As can be seen from the above figure, the knowledge structure of model framework is divided into three parts: static structure, physical domain behavior and cognitive domain behavior.

  1. 1.

    Static structure mainly describes the related concepts and relationships in the domain, which is the most stable part and does not change with the change of human will or environment [17].

  2. 2.

    Physical domain behavior describes the concepts such as data flow, state change, event migration in the domain, which is the inherent behavior mode of an entity, and its flexibility is between the static organizational structure and the behavior of cognitive domain. It is usually described by synchronous data flow, dynamic data flow, finite state machine and discrete event (DE). The project plans to focus on synchronous data flow, and consider the future expansion requirements of other computing models when designing ESMDL metamodel.

  3. 3.

    Cognitive domain mainly describes tactical rules, which are the most flexible part of the three, and will vary with the changes of combat scenarios and commanders, and rule-based system (RBS) is usually used. The physical domain behavior can flexibly use entities and relationships in static structure, and achieve the purpose of reusing relatively flexible parts and relatively stable parts to a large extent without completely rewriting the model.

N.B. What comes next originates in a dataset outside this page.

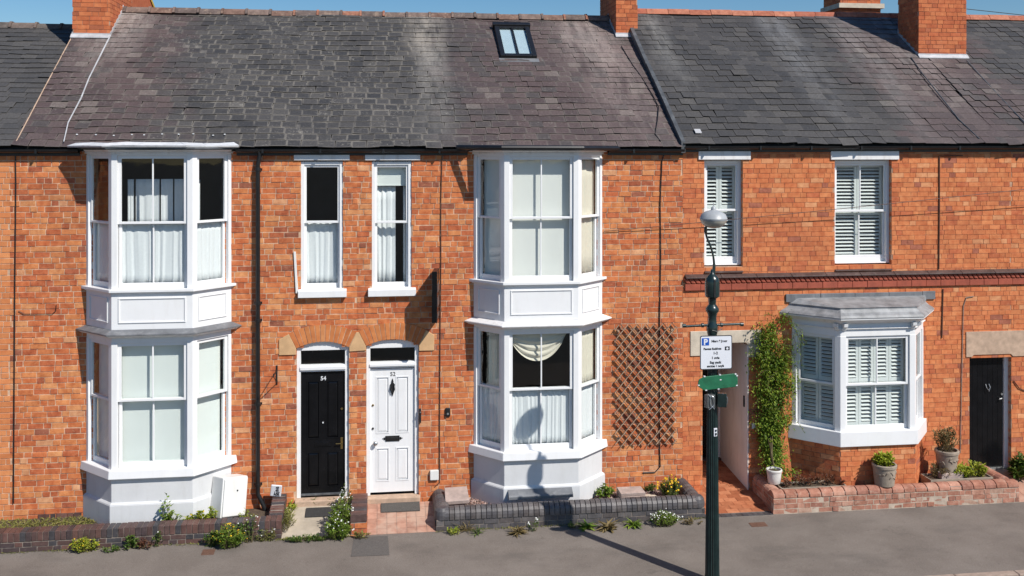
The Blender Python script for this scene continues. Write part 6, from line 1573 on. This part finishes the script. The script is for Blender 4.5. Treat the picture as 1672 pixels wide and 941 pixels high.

Vertically, the model framework is divided into five levels from top to bottom: system layer, subsystem layer, component layer, algorithm layer and computing model layer. When defining the upper layer, the appropriate concepts are selected from the next layer according to different applications to be specialized and extended to realize the reuse of concepts and relationships. This model can ensure high standards and quality.

  1. 1.

    The system layer is mainly for application, and users can easily build radar simulation system according to their needs by customizing various subsystems.

  2. 2.

    The subsystem is similar to the system layer, but with finer granularity, it can also customize and combine the lower level components to build subsystems with different functions freely.

  3. 3.

    The component layer is the module with specific functions. It can be an atomic module or a composite module assembled by lower level algorithms.

  4. 4.

    The algorithm layer is a composite function that encapsulates different mature algorithms into functions or a composite function constructed by simple algorithms, which is usually used to construct upper level components.

  5. 5.

    The computational model layer is mainly used to provide running environment and model semantics and control different levels of simulation model, and organize the running of simulation system.

5 Conclusions

The behavioral modeling technology based on SMP2 combines the advantages of SMP2 and SDF. It explores a system simulation modeling method which can support the description of system structure and behavior at the same time. Thus, this method can acquire high efficiency, strong reusability and easy expansion, so as to improve the development efficiency and construction quality of simulation system, and save the development cost. Furthermore, this technology provides an important reference for SMP2 to provide more behavioral computing models. It can further consider the expansion of dynamic data flow, state machine, discrete event and other behavioral computing models, so as to solve the development needs of large-scale, multi system and complex functions of current and future radar systems. In the face of new combat system or demand, it can realize the modeling and simulation of new simulation system comprehensively, rapidly and high quality, provide support for the system demonstration, development, test identification, use training and comprehensive support of radar equipment, and improve the scientific level of radar equipment development. However, as a drawback more simulations about different scenarios are necessarily required as further illustrations.